Century-old Holy Trinity Bells find new home at St. Malachy in Brownsburg

Century-old Holy Trinity Bells find new home at St. Malachy in Brownsburg

By Lindsay Doty

As parishioners walk into mass at St. Malachy Catholic Church in Brownsburg, they are greeted by the ringing of three large bronze bells swaying from a 40-foot four-legged tower outside the parish entrance. The century-old bells of Holy Trinity that date back to 1907 were recently relocated to the Brownsburg parish.

Father Sean Danda, pastor of St. Malachy Catholic Church, blesses the bell tower during a ceremony after mass on Sept. 12. (Photo by Rick Myers)

The bells have been silent since Holy Trinity Church on Indianapolis’ west side closed down in November of 2014 when it merged with nearby St. Anthony Parish. Now, they have a parish home once again.

“I couldn’t be any happier. Here they are after a six-year effort. I’m hearing the same sounds as I did going to church as a kid. It means a lot to me,” said former Holy Trinity turned St. Malachy parishioner Paul Barbarich,  who helped spearhead the project.

The 61-year-old who grew up just a few blocks from Holy Trinity still remembers ringing the bell as a kid in his neighborhood of Haughville.

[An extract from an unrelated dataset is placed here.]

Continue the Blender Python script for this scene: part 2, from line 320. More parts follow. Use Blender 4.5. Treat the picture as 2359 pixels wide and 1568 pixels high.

“The big bell had its own cadence, then it was joined by the other two. It’s a rhythm that you have to do by hand.  When they got swinging, you had to be careful where you sat so you didn’t get knocked over!”

A year after the Slovenian-founded parish of Holy Trinity closed,  St. Aloysius lodge was awarded ownership of the bells and was looking to find a suitable parish home. “Their first wish was to find a parish,  not a university or something like that. We knew through our relationships with St. Malachy they had the one bell but that was not working,’ explains Barbarich.

He says St. Malachy was also chosen because parishioners had connections to Holy Trinity, including former St. Malachy pastor Father Vince Lampert. He was on board

The bell project took six years of planning and fundraising and a challenging move across town on a flatbed.

Barbarich says the project totaled around $300,000 with support from a parishioner benefactor and others, including St. Als and the St. Malachy Knights of Columbus that raised nearly $30,000 for the project.

On Saturday, St. Malachy Pastor Father Sean Danda blessed the bells at their new home with parishioners gathered behind him.

“To see a crowd come to the blessing made me feel good. I couldn’t be happier,” said Barbarich.

“We thought the bells would just be tucked away for infinity.”

Instead, the historical bells of Holy Trinity will once again call parishioners to prayer, toll the passing of loved ones, and joyful arrival of holydays and parish celebrations.

The bells are each engraved with a name after the fraternal lodge of the Holy Trinity parish. The smallest and middle bells were named for the local Slovenian lodges: St. Joseph and St. Aloyisius. The largest bell was named Holy Trinity in honor of the parish.

The bells weigh a total of 3,400 pounds and originally cost $1,189 in 1907. Today, they would be valued at around $90,000.